Based on this data a model is constructed as follows (copied from the UDPipe paper):

A guesser produces (lemma rule, UPOS) pairs, where the lemma rule generates a lemma from a word by stripping some prefix and suffix and prepending and appending new prefix and suffix. To generate correct lemma rules, the guesser generates the results not only according to the last four characters of a word, but also using word prefix. Disambiguation is performed by an averaged perceptron tagger to see which of the rules should be used.

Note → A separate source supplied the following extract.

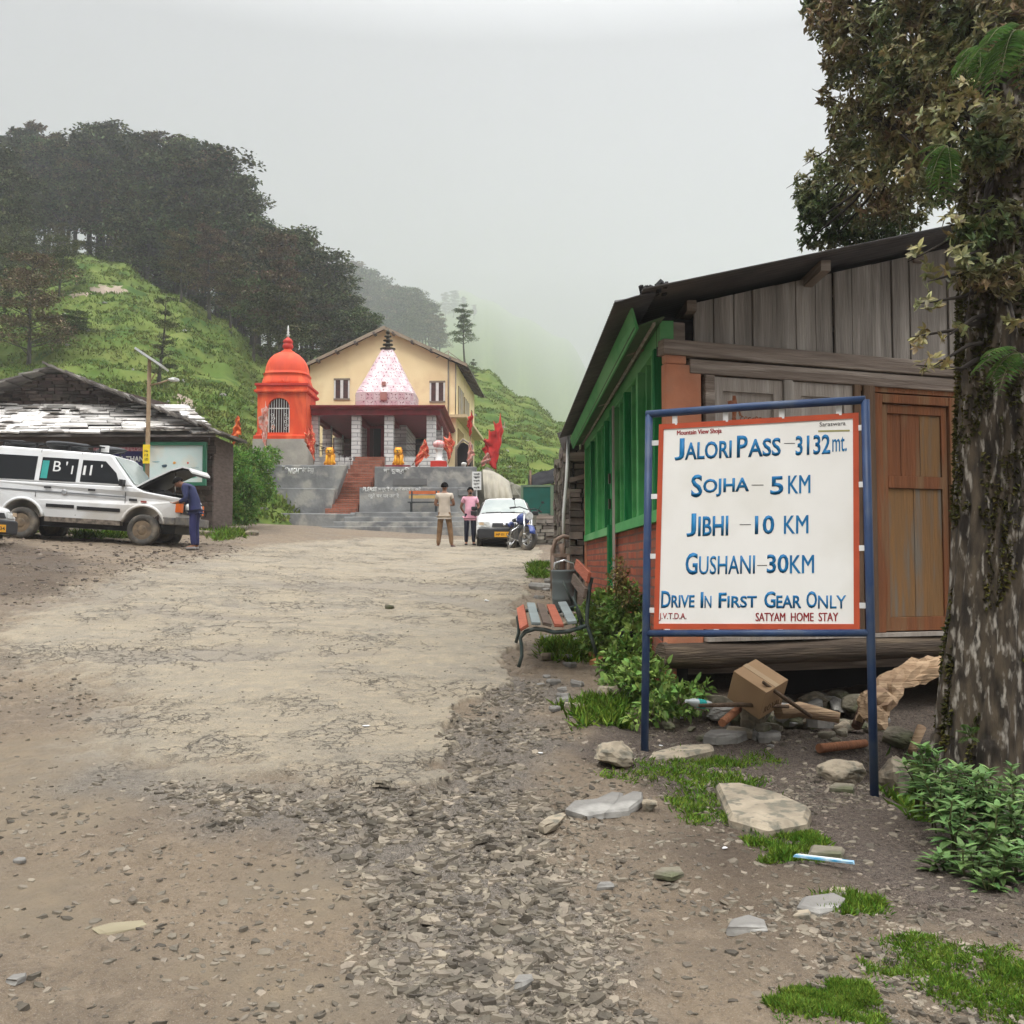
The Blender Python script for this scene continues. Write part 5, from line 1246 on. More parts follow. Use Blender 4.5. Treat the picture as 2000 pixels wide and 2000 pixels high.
def person(label, loc, rz, J, shirt, trousers, shoes, H=1.7, shirt_sleeve=.55, tuck=False, extra=None):
    """faces -y. J overrides joint positions of a 1.7 m figure."""
    r = thing('person', label, 'person', loc, rz); s = H / 1.7
    P = dict(pelvis=(0, 0, .92), waist=(0, .01, 1.08), chest=(0, .01, 1.28), collar=(0, .02, 1.42), neck=(0, .01, 1.485), skull0=(0, -.015, 1.545), skull1=(0, -.005, 1.605), skull2=(0, .005, 1.66),
             shL=(.17, .02, 1.39), elL=(.225, .05, 1.13), wrL=(.22, -.06, .90), haL=(.215, -.09, .83), shR=(-.17, .02, 1.39), elR=(-.225, .05, 1.13), wrR=(-.22, -.06, .90), haR=(-.215, -.09, .83),
             hiL=(.095, 0, .86), knL=(.105, -.015, .48), anL=(.11, .02, .09), toL=(.13, -.13, .04), hiR=(-.095, 0, .86), knR=(-.105, -.015, .48), anR=(-.11, .02, .09), toR=(-.13, -.13, .04))
    P.update({k: v for k, v in (J or {}).items() if k != 'face'}); V3 = {k: Vector(v) * s for k, v in P.items()}
    Rr = dict(pelvis=(.15, .105), waist=(.135, .095), chest=(.155, .105), collar=(.09, .07), neck=.052, skull0=(.062, .07), skull1=(.075, .095), skull2=(.06, .075), shL=.06, elL=.042, wrL=.028, haL=(.04, .02), shR=.06, elR=.042, wrR=.028, haR=(.04, .02), hiL=.074, knL=.06, anL=.042, toL=(.045, .03), hiR=.074, knR=.06, anR=.042, toR=(.045, .03))
    Rs = {k: (v * s if isinstance(v, float) else (v[0] * s, v[1] * s)) for k, v in Rr.items()}
    E = [('pelvis', 'waist'), ('waist', 'chest'), ('chest', 'collar'), ('collar', 'neck'), ('neck', 'skull0'), ('skull0', 'skull1'), ('skull1', 'skull2')]
    for q in 'LR': E += [('collar', 'sh' + q), ('sh' + q, 'el' + q), ('el' + q, 'wr' + q), ('wr' + q, 'ha' + q), ('pelvis', 'hi' + q), ('hi' + q, 'kn' + q), ('kn' + q, 'an' + q), ('an' + q, 'to' + q)]
    N = {k: (V3[k], Rs[k]) for k in P}
    for q in 'LR':                                 # four fingers and a thumb curling from the palm
        w, h = V3['wr' + q], V3['ha' + q]; d = (h - w).normalized(); sd_ = Vector((0, 1, 0)) if abs(d.y) < .8 else Vector((1, 0, 0)); sd_ = (sd_ - d * sd_.dot(d)).normalized(); cu = d.cross(sd_) * (1 if q == 'L' else -1)
        for i, (o, l) in enumerate(((-.024, .062), (-.008, .072), (.009, .067), (.025, .05))):
            a = h + sd_ * o * s + d * .012 * s; N[f'f{q}{i}a'] = (a, .0095 * s); N[f'f{q}{i}b'] = (a + d * l * .55 * s + cu * .008 * s, .0085 * s); N[f'f{q}{i}c'] = (a + d * l * .95 * s + cu * .03 * s, .0065 * s)
            E += [('ha' + q, f'f{q}{i}a'), (f'f{q}{i}a', f'f{q}{i}b'), (f'f{q}{i}b', f'f{q}{i}c')]
        a = w.lerp(h, .45) - sd_ * .028 * s; N[f't{q}a'] = (a, .011 * s); N[f't{q}b'] = (a + (d * .035 - sd_ * .022) * s, .0085 * s); E += [('wr' + q, f't{q}a'), (f't{q}a', f't{q}b')]
    skin_obj('body', N, E, m_skin, r)
    def grow(ks, ed, g, extra_nodes=None):
        nn = {}
        for k in ks:
            q = Rs[k]; nn[k] = (V3[k], (q + g * s) if isinstance(q, float) else (q[0] + g * s, q[1] + g * s))
        if extra_nodes: nn.update(extra_nodes)
        return nn, ed
    ex = {'hem': (V3['pelvis'] + (V3['pelvis'] - V3['waist']) * .42, (.222 * s, .15 * s)), 'nk': (V3['collar'].lerp(V3['neck'], .45), (.062 * s, .062 * s))}; ed = [('hem', 'pelvis'), ('pelvis', 'waist'), ('waist', 'chest'), ('chest', 'collar'), ('collar', 'nk')]
    for q in 'LR':
        f = shirt_sleeve
        if f <= 1: e = V3['sh' + q].lerp(V3['el' + q], f); ex['sl' + q] = (e, .062 * s); ed += [('collar', 'sh' + q), ('sh' + q, 'sl' + q)]
        else: ex['sl' + q] = (V3['el' + q].lerp(V3['wr' + q], f - 1), .045 * s); ex['em' + q] = (V3['el' + q], .055 * s); ed += [('collar', 'sh' + q), ('sh' + q, 'em' + q), ('em' + q, 'sl' + q)]
    nn, ed = grow(['pelvis', 'waist', 'chest', 'collar', 'shL', 'shR'], ed, .022, ex); skin_obj('shirt', nn, ed, shirt, r)
    nn, ed = grow(['waist', 'pelvis', 'hiL', 'knL', 'anL', 'hiR', 'knR', 'anR'], [('waist', 'pelvis')] + [(a + q, b + q) for q in 'LR' for a, b in (('hi', 'kn'), ('kn', 'an'))] + [('pelvis', 'hiL'), ('pelvis', 'hiR')], .016); nn['waist'] = (V3['pelvis'].lerp(V3['waist'], .8), (.15 * s, .11 * s)); skin_obj('trousers', nn, ed, trousers, r, root=1)
    for q in 'LR':
        a, t_ = V3['an' + q], V3['to' + q]; h = Vector((a.x, a.y + .05 * s, .045 * s))
        skin_obj('shoe', {'h': (h, (.05 * s, .045 * s)), 'm': (h.lerp(Vector((t_.x, t_.y, .04 * s)), .55), (.052 * s, .045 * s)), 't': (Vector((t_.x, t_.y - .02 * s, .035 * s)), (.042 * s, .03 * s))}, [('h', 'm'), ('m', 't')], shoes, r)
    # hair cap over the skull, ears, face
    k0, k1, k2 = V3['skull0'], V3['skull1'], V3['skull2']; upv = (k2 - k0).normalized(); fw = Vector((0, -1, 0)); 
    if J and 'face' in J: fw = Vector(J['face'])
    fw = (fw - upv * fw.dot(upv)).normalized(); sdv = upv.cross(fw)
    hc = k1 + upv * .03 * s - fw * .018 * s; M_ = Matrix((sdv, -fw, upv)).transposed(); mb = MB(); V = []; F = []
    nn_, mm_ = 8, 18
    for i in range(nn_ + 1):
        th = R(100) * i / nn_
        for j in range(mm_):
            ph = 2 * math.pi * j / mm_; front = max(0, -math.sin(ph)); t2 = th * (1 - .36 * front)
            V.append(hc + M_ @ Vector((math.sin(t2) * math.cos(ph) * .088, math.sin(t2) * math.sin(ph) * .105, math.cos(t2) * .098)) * s)
    for i in range(nn_):
        for j in range(mm_): F.append((i * mm_ + j, i * mm_ + (j + 1) % mm_, (i + 1) * mm_ + (j + 1) % mm_, (i + 1) * mm_ + j))
    o = mb.add(V, F, True).build('hair', m_hair, r); q = o.modifiers.new('thick', 'SOLIDIFY'); q.thickness = .012 * s
    fc = MB()
    for sg in (-1, 1): fc.blob(k1 + (sdv * sg * .082 - fw * .005) * s, (.012 * s, .02 * s, .03 * s), 2, 8, 0)
    fc.lathe([(.002, .03 * s), (.012 * s, .02 * s), (.017 * s, -.01 * s)], k0 + (upv * .045 + fw * .098) * s, 8); fc.build('ears_and_nose', m_skin, r)
    ey = MB()
    for sg in (-1, 1): ey.blob(k1 + (sdv * sg * .032 + fw * .094 + upv * .004) * s, (.013 * s, .008 * s, .007 * s), 1, 8, 0); ey.blob(k1 + (sdv * sg * .033 + fw * .096 + upv * .024) * s, (.02 * s, .006 * s, .005 * s), 1, 8, 0)
    ey.build('eyes_and_brows', m_hair, r)
    MB().blob(k0 + (fw * .074 + upv * .002) * s, (.022 * s, .008 * s, .006 * s), 2, 8, 0).build('mouth', mat('lips', (.18, .06, .05), .5), r)
    return r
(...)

That's right, it's a statistical machine learning model, not a lookup table as lookup tables for lemmatisation are pretty bad performers. So that means, nothing is perfect. Indeed, you can even see the accuracy statistics of each part of the the model (tokenisation/sentence demarcation/pos tagging/lemmatisation/dependency parsing), they are provided in a link of the README of this R package. For your case, lemmatisation on English EWT, you'll see there 96-97% correctness on terms of the test data of that universal dependencies dataset. Bylee or whatever bylaw means or whichever sentence containing the word bylaw, might not be in that training dataset from universal dependencies. Either way, it just applies the perceptron tagger, which in your case gives bylee. So if you want to improve lemmatisation beyond 96-97% correctness, either do your own extra post-processing step or invest time in constructing something similar as a training dataset of universal dependencies, build a udpipe model on it and use that model.

reisner commented 5 years ago

@jwijffels Thanks for the info. I wasn't sure if there was room for adding lookup tables as a post-processing step over the learned model. I'll close the issue.